--- begin EXERCISE INPUT ---
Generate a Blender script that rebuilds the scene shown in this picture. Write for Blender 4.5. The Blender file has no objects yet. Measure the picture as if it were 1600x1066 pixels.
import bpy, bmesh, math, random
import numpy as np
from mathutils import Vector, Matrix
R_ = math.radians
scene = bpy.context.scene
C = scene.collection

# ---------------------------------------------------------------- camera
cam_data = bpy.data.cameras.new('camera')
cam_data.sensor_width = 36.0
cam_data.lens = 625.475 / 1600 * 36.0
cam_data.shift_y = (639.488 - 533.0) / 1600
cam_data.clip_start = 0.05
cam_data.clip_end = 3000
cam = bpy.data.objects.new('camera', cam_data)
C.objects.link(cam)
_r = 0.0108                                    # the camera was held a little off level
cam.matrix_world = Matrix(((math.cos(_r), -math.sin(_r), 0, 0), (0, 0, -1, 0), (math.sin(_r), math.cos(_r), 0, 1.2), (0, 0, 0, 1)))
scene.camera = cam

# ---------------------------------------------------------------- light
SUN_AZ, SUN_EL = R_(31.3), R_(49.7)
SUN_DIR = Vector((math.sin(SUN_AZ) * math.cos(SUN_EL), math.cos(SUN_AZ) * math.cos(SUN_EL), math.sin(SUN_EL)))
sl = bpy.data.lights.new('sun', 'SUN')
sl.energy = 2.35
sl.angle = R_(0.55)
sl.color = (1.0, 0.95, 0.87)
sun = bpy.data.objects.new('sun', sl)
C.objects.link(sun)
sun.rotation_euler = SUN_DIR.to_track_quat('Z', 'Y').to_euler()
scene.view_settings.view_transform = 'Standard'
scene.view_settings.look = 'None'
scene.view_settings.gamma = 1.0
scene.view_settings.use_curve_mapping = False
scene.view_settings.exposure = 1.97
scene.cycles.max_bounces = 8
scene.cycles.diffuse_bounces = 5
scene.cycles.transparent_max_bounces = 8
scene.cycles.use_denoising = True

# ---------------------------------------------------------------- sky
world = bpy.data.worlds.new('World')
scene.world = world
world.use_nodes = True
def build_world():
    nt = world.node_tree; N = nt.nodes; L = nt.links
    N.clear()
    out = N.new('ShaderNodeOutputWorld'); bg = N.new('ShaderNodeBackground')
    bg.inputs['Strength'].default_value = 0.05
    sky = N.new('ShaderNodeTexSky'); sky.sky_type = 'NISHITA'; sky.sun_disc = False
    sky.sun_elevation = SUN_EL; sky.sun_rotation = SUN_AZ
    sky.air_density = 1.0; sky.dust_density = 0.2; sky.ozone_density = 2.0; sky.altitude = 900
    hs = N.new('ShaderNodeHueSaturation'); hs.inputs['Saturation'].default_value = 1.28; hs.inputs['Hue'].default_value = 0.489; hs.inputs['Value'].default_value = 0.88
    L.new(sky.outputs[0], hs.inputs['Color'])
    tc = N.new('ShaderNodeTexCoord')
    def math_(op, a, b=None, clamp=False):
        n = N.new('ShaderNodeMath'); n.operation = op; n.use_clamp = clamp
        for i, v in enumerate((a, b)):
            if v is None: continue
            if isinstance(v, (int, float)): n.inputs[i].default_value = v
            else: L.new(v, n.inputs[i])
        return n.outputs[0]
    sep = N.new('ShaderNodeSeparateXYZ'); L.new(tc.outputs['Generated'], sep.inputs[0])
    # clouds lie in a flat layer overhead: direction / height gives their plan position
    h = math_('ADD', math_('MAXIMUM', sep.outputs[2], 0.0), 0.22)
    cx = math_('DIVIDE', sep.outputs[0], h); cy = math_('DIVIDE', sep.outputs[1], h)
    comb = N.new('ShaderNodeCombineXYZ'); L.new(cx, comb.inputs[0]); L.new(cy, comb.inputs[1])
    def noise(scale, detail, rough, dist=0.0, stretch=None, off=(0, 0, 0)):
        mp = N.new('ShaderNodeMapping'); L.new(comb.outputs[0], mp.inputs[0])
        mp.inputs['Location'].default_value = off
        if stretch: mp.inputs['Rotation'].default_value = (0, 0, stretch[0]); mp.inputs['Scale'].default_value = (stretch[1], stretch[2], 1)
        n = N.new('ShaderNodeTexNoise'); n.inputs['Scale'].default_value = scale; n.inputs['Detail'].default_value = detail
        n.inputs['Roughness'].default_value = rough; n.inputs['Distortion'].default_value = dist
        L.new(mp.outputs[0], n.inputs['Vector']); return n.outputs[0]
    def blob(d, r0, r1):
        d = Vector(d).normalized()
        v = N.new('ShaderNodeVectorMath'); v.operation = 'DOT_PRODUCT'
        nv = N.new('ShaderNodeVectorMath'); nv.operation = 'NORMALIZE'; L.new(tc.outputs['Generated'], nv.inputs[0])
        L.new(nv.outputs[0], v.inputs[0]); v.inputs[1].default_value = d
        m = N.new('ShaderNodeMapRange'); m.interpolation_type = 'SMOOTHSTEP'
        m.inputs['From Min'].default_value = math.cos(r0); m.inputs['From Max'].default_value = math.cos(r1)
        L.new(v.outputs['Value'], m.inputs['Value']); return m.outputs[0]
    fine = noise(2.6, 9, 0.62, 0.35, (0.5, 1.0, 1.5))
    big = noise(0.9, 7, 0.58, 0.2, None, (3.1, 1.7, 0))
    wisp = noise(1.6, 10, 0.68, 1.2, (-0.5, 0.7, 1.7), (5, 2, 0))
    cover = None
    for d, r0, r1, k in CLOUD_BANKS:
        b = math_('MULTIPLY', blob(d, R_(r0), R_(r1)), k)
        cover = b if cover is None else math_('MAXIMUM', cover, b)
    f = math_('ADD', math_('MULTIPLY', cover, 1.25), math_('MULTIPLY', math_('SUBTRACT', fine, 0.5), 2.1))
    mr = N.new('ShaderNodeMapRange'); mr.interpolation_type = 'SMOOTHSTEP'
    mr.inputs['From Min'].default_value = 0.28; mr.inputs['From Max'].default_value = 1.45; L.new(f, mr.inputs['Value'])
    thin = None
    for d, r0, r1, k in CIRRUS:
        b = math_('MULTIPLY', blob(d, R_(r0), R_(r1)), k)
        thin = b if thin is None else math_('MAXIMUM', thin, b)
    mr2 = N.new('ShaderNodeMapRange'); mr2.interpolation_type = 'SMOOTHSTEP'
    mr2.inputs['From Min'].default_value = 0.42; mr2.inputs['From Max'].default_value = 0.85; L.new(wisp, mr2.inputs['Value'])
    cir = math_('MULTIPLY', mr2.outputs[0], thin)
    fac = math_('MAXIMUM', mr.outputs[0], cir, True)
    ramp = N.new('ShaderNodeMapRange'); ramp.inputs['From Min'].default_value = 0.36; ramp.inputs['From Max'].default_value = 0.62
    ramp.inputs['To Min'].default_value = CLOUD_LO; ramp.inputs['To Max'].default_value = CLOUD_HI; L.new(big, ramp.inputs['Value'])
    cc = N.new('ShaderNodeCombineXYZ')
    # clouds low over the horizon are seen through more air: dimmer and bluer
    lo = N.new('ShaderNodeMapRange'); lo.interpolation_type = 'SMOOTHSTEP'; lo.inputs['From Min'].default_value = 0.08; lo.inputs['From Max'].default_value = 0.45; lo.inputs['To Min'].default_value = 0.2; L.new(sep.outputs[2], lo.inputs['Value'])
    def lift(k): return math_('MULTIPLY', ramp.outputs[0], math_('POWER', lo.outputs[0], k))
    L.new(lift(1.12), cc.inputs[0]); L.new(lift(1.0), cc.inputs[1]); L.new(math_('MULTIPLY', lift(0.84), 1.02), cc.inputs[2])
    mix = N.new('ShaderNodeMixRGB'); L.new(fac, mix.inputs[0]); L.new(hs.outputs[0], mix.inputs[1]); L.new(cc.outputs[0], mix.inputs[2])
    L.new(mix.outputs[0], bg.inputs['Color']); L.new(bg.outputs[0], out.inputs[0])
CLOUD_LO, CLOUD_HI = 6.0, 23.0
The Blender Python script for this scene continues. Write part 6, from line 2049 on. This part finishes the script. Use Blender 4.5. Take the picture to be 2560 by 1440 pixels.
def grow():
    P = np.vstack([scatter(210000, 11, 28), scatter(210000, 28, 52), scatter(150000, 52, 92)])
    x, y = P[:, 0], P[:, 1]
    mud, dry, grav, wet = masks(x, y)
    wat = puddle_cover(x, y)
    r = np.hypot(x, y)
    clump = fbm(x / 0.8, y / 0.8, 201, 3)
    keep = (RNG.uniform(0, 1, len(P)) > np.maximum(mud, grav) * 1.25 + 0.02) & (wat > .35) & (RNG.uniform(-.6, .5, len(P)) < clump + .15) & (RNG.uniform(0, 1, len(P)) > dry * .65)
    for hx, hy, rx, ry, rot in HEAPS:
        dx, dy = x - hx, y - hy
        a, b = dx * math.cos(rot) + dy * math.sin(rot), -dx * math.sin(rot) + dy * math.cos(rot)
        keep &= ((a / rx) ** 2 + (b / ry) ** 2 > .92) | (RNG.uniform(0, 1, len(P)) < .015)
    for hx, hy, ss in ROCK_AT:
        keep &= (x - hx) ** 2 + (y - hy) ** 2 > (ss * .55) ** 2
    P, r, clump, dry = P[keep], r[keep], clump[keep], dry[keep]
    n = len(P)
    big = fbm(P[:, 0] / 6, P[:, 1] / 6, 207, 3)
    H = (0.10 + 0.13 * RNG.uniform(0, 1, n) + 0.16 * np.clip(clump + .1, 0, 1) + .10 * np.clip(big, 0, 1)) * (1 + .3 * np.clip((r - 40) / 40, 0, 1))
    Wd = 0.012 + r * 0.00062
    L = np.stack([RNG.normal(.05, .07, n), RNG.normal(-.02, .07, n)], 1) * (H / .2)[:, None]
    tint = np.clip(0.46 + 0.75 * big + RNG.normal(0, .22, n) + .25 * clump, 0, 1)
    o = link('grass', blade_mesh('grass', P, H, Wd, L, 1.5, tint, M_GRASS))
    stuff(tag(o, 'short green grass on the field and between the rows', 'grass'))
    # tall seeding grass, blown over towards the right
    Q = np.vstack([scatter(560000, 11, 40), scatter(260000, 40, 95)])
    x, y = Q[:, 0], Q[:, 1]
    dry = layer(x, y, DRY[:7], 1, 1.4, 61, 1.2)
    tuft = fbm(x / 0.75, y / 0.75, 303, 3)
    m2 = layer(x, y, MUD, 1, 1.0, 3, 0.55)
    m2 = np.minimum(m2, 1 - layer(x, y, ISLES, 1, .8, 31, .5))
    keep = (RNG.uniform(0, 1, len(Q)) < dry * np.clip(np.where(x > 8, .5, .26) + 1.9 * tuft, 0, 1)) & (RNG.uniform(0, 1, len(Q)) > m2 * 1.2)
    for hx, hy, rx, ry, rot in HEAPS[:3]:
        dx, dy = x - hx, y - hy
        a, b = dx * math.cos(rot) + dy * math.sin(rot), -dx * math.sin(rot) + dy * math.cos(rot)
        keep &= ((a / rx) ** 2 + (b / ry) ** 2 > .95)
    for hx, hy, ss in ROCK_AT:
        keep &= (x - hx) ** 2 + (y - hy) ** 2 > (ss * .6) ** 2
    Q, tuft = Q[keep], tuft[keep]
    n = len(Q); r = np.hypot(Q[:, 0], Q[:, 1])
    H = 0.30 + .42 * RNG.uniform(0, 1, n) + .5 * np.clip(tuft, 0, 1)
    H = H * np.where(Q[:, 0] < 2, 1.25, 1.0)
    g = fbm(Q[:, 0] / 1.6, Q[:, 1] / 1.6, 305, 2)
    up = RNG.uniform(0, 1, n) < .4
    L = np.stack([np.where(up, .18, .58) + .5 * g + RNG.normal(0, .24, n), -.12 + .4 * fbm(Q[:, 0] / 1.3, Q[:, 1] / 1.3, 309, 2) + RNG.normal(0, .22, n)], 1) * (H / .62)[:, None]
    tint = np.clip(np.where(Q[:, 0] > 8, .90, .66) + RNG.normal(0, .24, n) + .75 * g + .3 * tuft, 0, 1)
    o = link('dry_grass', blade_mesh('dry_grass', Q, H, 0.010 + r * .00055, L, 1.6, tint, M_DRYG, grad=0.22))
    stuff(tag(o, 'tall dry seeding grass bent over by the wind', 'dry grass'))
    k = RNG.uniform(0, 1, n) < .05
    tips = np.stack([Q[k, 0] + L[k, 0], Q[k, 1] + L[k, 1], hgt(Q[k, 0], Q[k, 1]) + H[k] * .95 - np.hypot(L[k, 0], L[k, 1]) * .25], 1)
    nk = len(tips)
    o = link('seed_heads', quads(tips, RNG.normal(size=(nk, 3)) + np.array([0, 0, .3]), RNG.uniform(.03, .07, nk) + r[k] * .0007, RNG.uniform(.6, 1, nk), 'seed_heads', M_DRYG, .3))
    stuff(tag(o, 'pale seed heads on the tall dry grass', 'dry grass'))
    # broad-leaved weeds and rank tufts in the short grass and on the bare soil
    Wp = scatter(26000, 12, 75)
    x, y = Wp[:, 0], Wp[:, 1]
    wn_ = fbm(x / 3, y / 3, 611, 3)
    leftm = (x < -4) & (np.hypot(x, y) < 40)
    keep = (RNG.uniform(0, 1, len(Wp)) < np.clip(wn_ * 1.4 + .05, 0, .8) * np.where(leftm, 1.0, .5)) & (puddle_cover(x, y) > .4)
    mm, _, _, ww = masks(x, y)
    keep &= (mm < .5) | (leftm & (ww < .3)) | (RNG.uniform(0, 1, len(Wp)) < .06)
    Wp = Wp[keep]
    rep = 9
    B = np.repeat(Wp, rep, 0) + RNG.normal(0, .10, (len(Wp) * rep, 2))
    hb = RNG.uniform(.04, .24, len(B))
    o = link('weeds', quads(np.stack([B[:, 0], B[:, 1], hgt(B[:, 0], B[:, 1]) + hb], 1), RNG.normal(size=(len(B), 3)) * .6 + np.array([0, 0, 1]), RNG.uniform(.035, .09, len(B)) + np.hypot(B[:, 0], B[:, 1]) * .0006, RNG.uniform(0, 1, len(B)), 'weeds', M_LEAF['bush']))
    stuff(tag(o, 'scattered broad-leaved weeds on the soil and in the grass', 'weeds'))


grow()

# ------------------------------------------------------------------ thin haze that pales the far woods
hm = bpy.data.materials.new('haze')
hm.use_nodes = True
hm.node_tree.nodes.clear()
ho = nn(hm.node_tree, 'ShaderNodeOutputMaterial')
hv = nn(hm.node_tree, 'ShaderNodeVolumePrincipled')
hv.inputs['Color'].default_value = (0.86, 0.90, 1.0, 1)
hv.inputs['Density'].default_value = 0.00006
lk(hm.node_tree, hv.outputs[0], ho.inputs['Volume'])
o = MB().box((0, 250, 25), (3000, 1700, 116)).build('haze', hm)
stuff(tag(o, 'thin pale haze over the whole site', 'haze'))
--- end EXERCISE INPUT ---
* GIVEN INSTRUCTION:
Print the lines above, unchanged, from the start of the records to the line with "C = scene.collection", including that final line.

* ANSWER TO THIS PROBLEM:
Generate a Blender script that rebuilds the scene shown in this picture. Write for Blender 4.5. The Blender file has no objects yet. Measure the picture as if it were 1600x1066 pixels.
import bpy, bmesh, math, random
import numpy as np
from mathutils import Vector, Matrix
R_ = math.radians
scene = bpy.context.scene
C = scene.collection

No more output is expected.